Date: Fri, 1 Dec 2023 11:43:23 +0100
On 30/11/2023 10:23, Frederick Virchanza Gotham via Std-Proposals wrote:
> On Thu, Nov 30, 2023 at 7:15 AM Thiago Macieira wrote:
>>
>> That is not a freeze, AT ALL. The scp process is simply waiting on the ability
>> to send more. I don't know if it has timeouts by default, but that's a
>> limitation of scp instead of TCP or the OS. It should react to Ctrl+C and be
>> killable anyway. And the terminal application is not stuck.
>
>
> It doesn't react to Ctrl+C. This isn't all about the one use case I
> put forward of threads freezing. In embedded systems you could have an
> object managing an RS232 connection or a bus, and it gets screwed up
> and you want to discard it without going through the normal shutdown
> procedure.
How can I put this diplomatically? Your attitude here is just /wrong/.
Completely and utterly /wrong/. Nothing you have said would be
acceptable as "best practice" in embedded development.
To be fair, not all embedded development is done as "best practice".
And sometimes even when developers know better, there are other
pressures - time, money and management - forcing shortcuts and hacks to
be taken.
But no, you never "discard" or "drop" a bus. If you have something you
want to shut down, and the "normal" shutdown procedure can't work, you
support an "abnormal" shutdown procedure.
If you have an object whose lifetime ends, and you want to avoid running
the destructor, then your architecture is borked. Your design is
broken. It is not the network connection that has failed, it is the
software designer that has failed.
Maybe the TCP/IP connection has had trouble, and you can't wait for the
various retries and timeouts for a proper close before starting again.

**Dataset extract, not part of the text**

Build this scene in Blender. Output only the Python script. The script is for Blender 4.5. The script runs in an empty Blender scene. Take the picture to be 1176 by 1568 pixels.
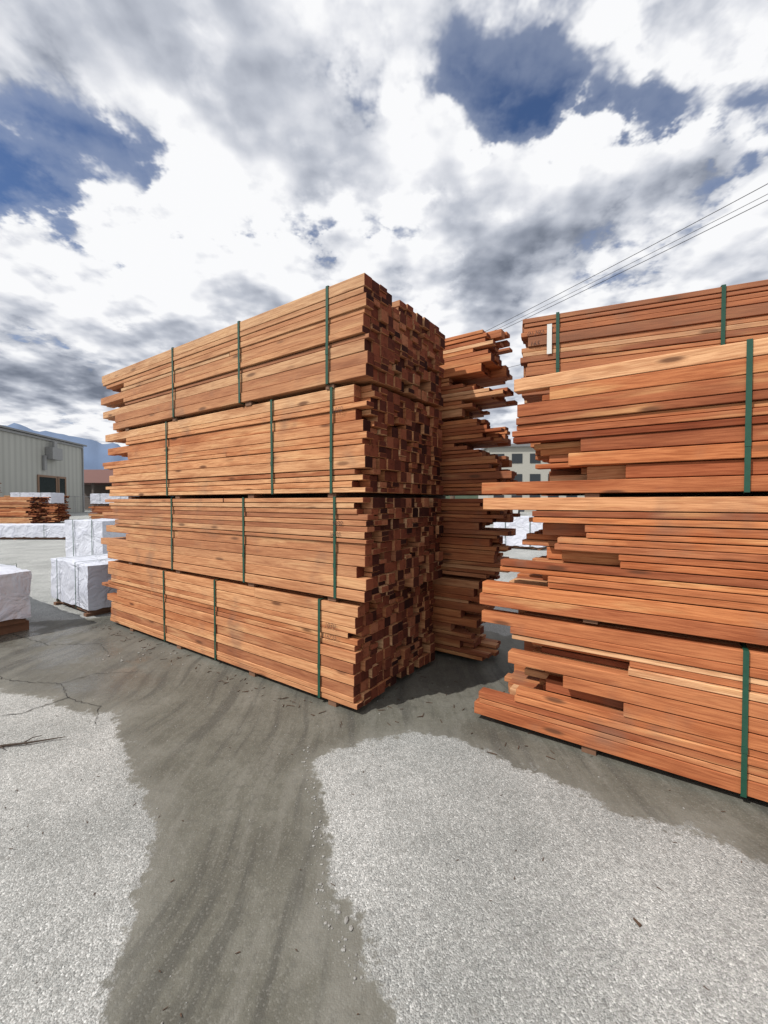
import bpy, math, random
from mathutils import Vector, noise as mnoise
random.seed(7)
S=bpy.context.scene
S.view_settings.view_transform='Standard'
S.view_settings.look='None'
S.view_settings.exposure=0
COL=S.collection

# ---------------------------------------------------------------- node helpers
class NT:
    def __init__(s,tree): s.t=tree; s.n=tree.nodes; s.l=tree.links
    def put(s,sock,v):
        if v is None: return
        if isinstance(v,bpy.types.NodeSocket): s.l.new(v,sock)
        else:
            if isinstance(v,(int,float)) and sock.type in('RGBA','VECTOR'):
                v=(v,v,v,1) if sock.type=='RGBA' else (v,v,v)
            if sock.type=='RGBA' and len(v)==3: v=(*v,1)
            sock.default_value=v
    def m(s,op,a,b=None,c=None,clamp=False):
        n=s.n.new('ShaderNodeMath'); n.operation=op; n.use_clamp=clamp
        s.put(n.inputs[0],a); s.put(n.inputs[1],b); s.put(n.inputs[2],c); return n.outputs[0]
    def vm(s,op,a,b=None):
        n=s.n.new('ShaderNodeVectorMath'); n.operation=op
        s.put(n.inputs[0],a); s.put(n.inputs[1],b)
        return n.outputs['Value'] if op in('LENGTH','DISTANCE','DOT_PRODUCT') else n.outputs[0]
    def scale(s,a,f):
        n=s.n.new('ShaderNodeVectorMath'); n.operation='SCALE'; s.put(n.inputs[0],a); n.inputs[3].default_value=f; return n.outputs[0]
    def ss(s,v,a,b,o0=0.0,o1=1.0):
        n=s.n.new('ShaderNodeMapRange'); n.interpolation_type='SMOOTHSTEP'
        s.put(n.inputs[0],v); n.inputs[1].default_value=a; n.inputs[2].default_value=b
        n.inputs[3].default_value=o0; n.inputs[4].default_value=o1; return n.outputs[0]
    def mix(s,f,a,b,bt='MIX'):
        n=s.n.new('ShaderNodeMix'); n.data_type='RGBA'; n.blend_type=bt
        s.put(n.inputs[0],f); s.put(n.inputs[6],a); s.put(n.inputs[7],b); return n.outputs[2]
    def noise(s,v,sc,det=4,r=.5,dist=0,col=False):
        n=s.n.new('ShaderNodeTexNoise'); s.put(n.inputs['Vector'],v)
        n.inputs['Scale'].default_value=sc; n.inputs['Detail'].default_value=det
        n.inputs['Roughness'].default_value=r; n.inputs['Distortion'].default_value=dist
        return n.outputs[1] if col else n.outputs[0]
    def noise2(s,v,sc,det=4,r=.5,dist=0,col=False):
        n=s.n.new('ShaderNodeTexNoise'); n.noise_dimensions='2D'; s.put(n.inputs['Vector'],v)
        n.inputs['Scale'].default_value=sc; n.inputs['Detail'].default_value=det
        n.inputs['Roughness'].default_value=r; n.inputs['Distortion'].default_value=dist
        return n.outputs[1] if col else n.outputs[0]
    def vorn(s,v,sc,dim='3D',feat='F1',det=0,r=.5):
        n=s.n.new('ShaderNodeTexVoronoi'); n.voronoi_dimensions=dim; n.feature=feat; s.put(n.inputs['Vector'],v)
        n.inputs['Scale'].default_value=sc
        if det: n.inputs['Detail'].default_value=det; n.inputs['Roughness'].default_value=r; n.normalize=True
        return n
    def ramp(s,f,stops,interp='LINEAR'):
        n=s.n.new('ShaderNodeValToRGB'); cr=n.color_ramp; cr.interpolation=interp
        while len(cr.elements)<len(stops): cr.elements.new(.5)
        for e,(p,c) in zip(cr.elements,stops):
            e.position=p; e.color=(*c,1) if len(c)==3 else c
        s.put(n.inputs[0],f); return n.outputs[0]
    def map(s,v,sc=(1,1,1),loc=(0,0,0),rot=(0,0,0)):
        n=s.n.new('ShaderNodeMapping'); s.put(n.inputs[0],v)
        n.inputs[1].default_value=loc; n.inputs[2].default_value=rot; n.inputs[3].default_value=sc
        return n.outputs[0]
    def sep(s,v):
        n=s.n.new('ShaderNodeSeparateXYZ'); s.put(n.inputs[0],v); return n.outputs
    def comb(s,x,y,z):
        n=s.n.new('ShaderNodeCombineXYZ'); s.put(n.inputs[0],x); s.put(n.inputs[1],y); s.put(n.inputs[2],z); return n.outputs[0]
    def tc(s,k='Object'):
        return s.n.new('ShaderNodeTexCoord').outputs[k]
    def attr(s,name):
        n=s.n.new('ShaderNodeAttribute'); n.attribute_name=name; return n
    def bump(s,h,st=.3,d=.01,nrm=None):
        n=s.n.new('ShaderNodeBump'); n.inputs['Strength'].default_value=st; n.inputs['Distance'].default_value=d
        s.put(n.inputs['Height'],h)
        if nrm is not None: s.put(n.inputs['Normal'],nrm)
        return n.outputs[0]

def newmat(name):
    m=bpy.data.materials.new(name); m.use_nodes=True
    t=NT(m.node_tree); b=m.node_tree.nodes['Principled BSDF']
    return m,t,b
def simple(name,col,rough=.6,metal=0,var=.15,sc=6,bump=0):
    m,t,b=newmat(name)
    n=t.noise(t.tc(),sc,2,.6)
    c=t.mix(n,tuple(x*(1-var) for x in col),tuple(min(1,x*(1+var)) for x in col))
    t.put(b.inputs['Base Color'],c); b.inputs['Roughness'].default_value=rough; b.inputs['Metallic'].default_value=metal
    if bump: t.put(b.inputs['Normal'],t.bump(t.noise(t.tc(),sc*3,4,.6),bump,.01))
    return m

# ---------------------------------------------------------------- materials
def wood_side(name,stops,sap):
    m,t,b=newmat(name)
    a=t.attr('bcol'); r=t.sep(a.outputs['Color'])
    off=t.comb(t.m('MULTIPLY',r[0],37.0),t.m('MULTIPLY',r[1],53.0),t.m('MULTIPLY',r[1],19.0))
    o=t.tc(); p=t.vm('ADD',o,off)
    base=t.ramp(r[0],stops)
    drift=t.noise(t.map(p,(.9,6,6)),1.6,2,.5)
    base=t.mix(t.ss(drift,.47,.75,0,.7),base,t.mix(1,base,(.60,.42,.34),'MULTIPLY'))
    base=t.mix(t.ss(drift,.45,.27,0,.65),base,sap)
    wv=t.m('MULTIPLY',t.m('SUBTRACT',drift,.5),9.0)
    g=t.noise(t.map(p,(1.6,34,34)),2.0,3,.62)
    ps=t.sep(p)
    rings=t.m('SINE',t.m('ADD',t.m('MULTIPLY',ps[2],260.0),t.m('ADD',t.m('MULTIPLY',wv,5.0),t.m('MULTIPLY',g,4.0))))
    fine=t.noise(t.map(p,(5,160,160)),2.0,1,.6)
    gs=t.m('ADD',t.m('MULTIPLY',g,.6),t.m('MULTIPLY',fine,.4))
    base=t.mix(t.ss(rings,-.2,1,0,.28),base,t.mix(1,base,(.60,.40,.30),'MULTIPLY'))
    base=t.mix(t.ss(gs,.43,.61,0,.6),base,t.mix(1,base,(.52,.36,.29),'MULTIPLY'))
    st=t.noise(o,1.9,3,.7)
    base=t.mix(t.ss(st,.53,.75,0,.5),base,(.18,.11,.08))
    v=t.vorn(t.map(p,(2.2,9,9)),1.0)
    kd=v.outputs['Distance']; rn=t.sep(v.outputs['Color'])[0]
    k=t.m('MULTIPLY',t.ss(kd,.07,.2,1,0),t.ss(rn,.55,.60,0,1))
    base=t.mix(t.m('MULTIPLY',k,.85),base,(.09,.03,.014))
    base=t.mix(r[2],base,t.mix(.5,t.mix(1,base,(.76,.73,.70),'MULTIPLY'),(.31,.205,.135)))
    t.put(b.inputs['Base Color'],base)
    b.inputs['Roughness'].default_value=.8
    b.inputs['Specular IOR Level'].default_value=.15
    t.put(b.inputs['Normal'],t.bump(gs,.5,.004))
    return m
def wood_end(name):
    m,t,b=newmat(name)
    a=t.attr('bcol'); r=t.sep(a.outputs['Color'])
    base=t.ramp(r[1],[(0,(.026,.009,.008)),(.2,(.068,.020,.014)),(.55,(.15,.042,.024)),(.85,(.23,.070,.037)),(1,(.36,.15,.08))])
    o=t.tc(); s=t.sep(o)
    cx=t.m('MULTIPLY',t.m('SUBTRACT',r[0],.5),.6); cy=t.m('MULTIPLY',t.m('SUBTRACT',r[1],.3),.5)
    rd=t.vm('LENGTH',t.comb(0,t.m('ADD',s[1],cx),t.m('ADD',s[2],cy)))
    n=t.noise(o,26,3,.7)
    w=t.m('SINE',t.m('ADD',t.m('MULTIPLY',rd,900),t.m('MULTIPLY',n,6)))
    base=t.mix(t.ss(w,-1,1,0,.35),base,t.mix(1,base,(.5,.4,.35),'MULTIPLY'))
    base=t.mix(t.ss(n,.48,.7,0,.6),base,t.mix(1,base,(.35,.3,.3),'MULTIPLY'))
    t.put(b.inputs['Base Color'],base); b.inputs['Roughness'].default_value=.9
    b.inputs['Specular IOR Level'].default_value=.1
    return m
W_L=wood_side('redwood_side',[(0,(.28,.095,.045)),(.15,(.47,.20,.092)),(.4,(.60,.30,.145)),(.6,(.48,.19,.080)),(.8,(.62,.325,.16)),(1,(.74,.49,.28))],(.70,.42,.21))
W_R=wood_side('redwood_side_orange',[(0,(.24,.066,.028)),(.25,(.44,.145,.058)),(.55,(.60,.235,.092)),(.72,(.36,.105,.042)),(.88,(.64,.30,.14)),(1,(.76,.48,.27))],(.68,.38,.17))
W_E=wood_end('redwood_end_grain')
STR=simple('green_strap',(.012,.062,.038),.35,0,.25,30)
INK=simple('ink',(.05,.022,.018),.7)
STK=simple('sticker_wood',(.16,.08,.045),.8,0,.3,20)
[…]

Fair enough - but you don't just scrub out some bits of the connection
and hope for the best! You handle it properly - you move the connection
to a side object that will deal with the timeouts and closure, while you
open your new connection.
Maybe that's hard to do. Maybe it's hard to test. Maybe you need a
proxy class between your std::optional<> and the original T, with a
destructor to handle the situation. But that's your job. Stop shirking
your responsibilities. Stop claiming everyone else writes buggy code,
so you want the C++ standard to make it easier for /you/ to write buggy
code. Stop tarring a whole industry as incompetent just because /you/
refuse to do a good job. And, in general, stop making claims about
"embedded developers" or "in the real world". You don't speak for
embedded developers, and you don't speak for "the real world". As an
embedded developer who wants good, clean, working code, your attitude
represents the worst we see. I don't want the C++ standards to change
here - I want your attitude to change!
> On Thu, Nov 30, 2023 at 7:15 AM Thiago Macieira wrote:
>>
>> That is not a freeze, AT ALL. The scp process is simply waiting on the ability
>> to send more. I don't know if it has timeouts by default, but that's a
>> limitation of scp instead of TCP or the OS. It should react to Ctrl+C and be
>> killable anyway. And the terminal application is not stuck.
>
>
> It doesn't react to Ctrl+C. This isn't all about the one use case I
> put forward of threads freezing. In embedded systems you could have an
> object managing an RS232 connection or a bus, and it gets screwed up
> and you want to discard it without going through the normal shutdown
> procedure.
How can I put this diplomatically? Your attitude here is just /wrong/.
Completely and utterly /wrong/. Nothing you have said would be
acceptable as "best practice" in embedded development.
To be fair, not all embedded development is done as "best practice".
And sometimes even when developers know better, there are other
pressures - time, money and management - forcing shortcuts and hacks to
be taken.
But no, you never "discard" or "drop" a bus. If you have something you
want to shut down, and the "normal" shutdown procedure can't work, you
support an "abnormal" shutdown procedure.
If you have an object whose lifetime ends, and you want to avoid running
the destructor, then your architecture is borked. Your design is
broken. It is not the network connection that has failed, it is the
software designer that has failed.
Maybe the TCP/IP connection has had trouble, and you can't wait for the
various retries and timeouts for a proper close before starting again.
Fair enough - but you don't just scrub out some bits of the connection
and hope for the best! You handle it properly - you move the connection
to a side object that will deal with the timeouts and closure, while you
open your new connection.
Maybe that's hard to do. Maybe it's hard to test. Maybe you need a
proxy class between your std::optional<> and the original T, with a
destructor to handle the situation. But that's your job. Stop shirking
your responsibilities. Stop claiming everyone else writes buggy code,
so you want the C++ standard to make it easier for /you/ to write buggy
code. Stop tarring a whole industry as incompetent just because /you/
refuse to do a good job. And, in general, stop making claims about
"embedded developers" or "in the real world". You don't speak for
embedded developers, and you don't speak for "the real world". As an
embedded developer who wants good, clean, working code, your attitude
represents the worst we see. I don't want the C++ standards to change
here - I want your attitude to change!